The president of Belarus, Alexander Lukashenko, is demanding huge sums from desperate migrants to fly them in from war zones and dump them in dark European forests – it’s “a new low”, says Andreas Kluth in Bloomberg. But it’s all part of a callous plan by the “dictator of Minsk and his overlord in Moscow” to use the world’s most vulnerable human beings as weapons. Lukashenko and Vladimir Putin are gleefully sowing division among the EU’s eastern members and manoeuvring them into building “what is in effect a new Iron Curtain”. It’s working. Poland will soon have 10,000 troops on its border. And a dozen EU states, including Poland, Latvia, Hungary and Austria, are clamouring for fences.

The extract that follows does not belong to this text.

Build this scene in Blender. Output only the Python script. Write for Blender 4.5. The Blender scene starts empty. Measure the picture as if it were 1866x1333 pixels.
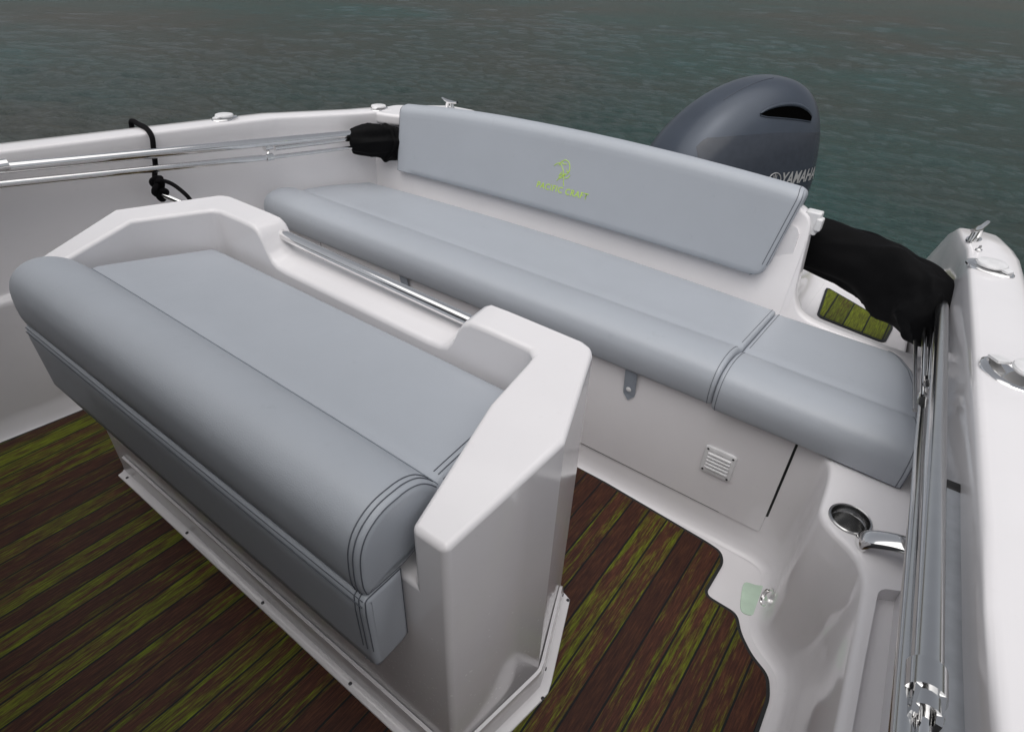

They want Brussels to foot the bill, too, says The Economist – but the EU has a firm stance on paying for border walls. “It won’t.” Hungary unsuccessfully tried that on during the migration crisis of 2015, when 1.4 million people arrived. And the European Commission’s president, Ursula von der Leyen, said no to the latest demand last week. The big difference this time is that, as well as migrants in Belarus, many European states “expect a lot of Afghans to arrive soon”, and they’re feeling less welcoming to migrants. Hundreds of miles of fencing have gone up along the EU’s frontier since 2015. While no one is comfortable with the scenes on the Belarus border, Brussels has learnt the painful lesson that “taking in lots of asylum seekers comes with a political cost”. Building a wall doesn’t.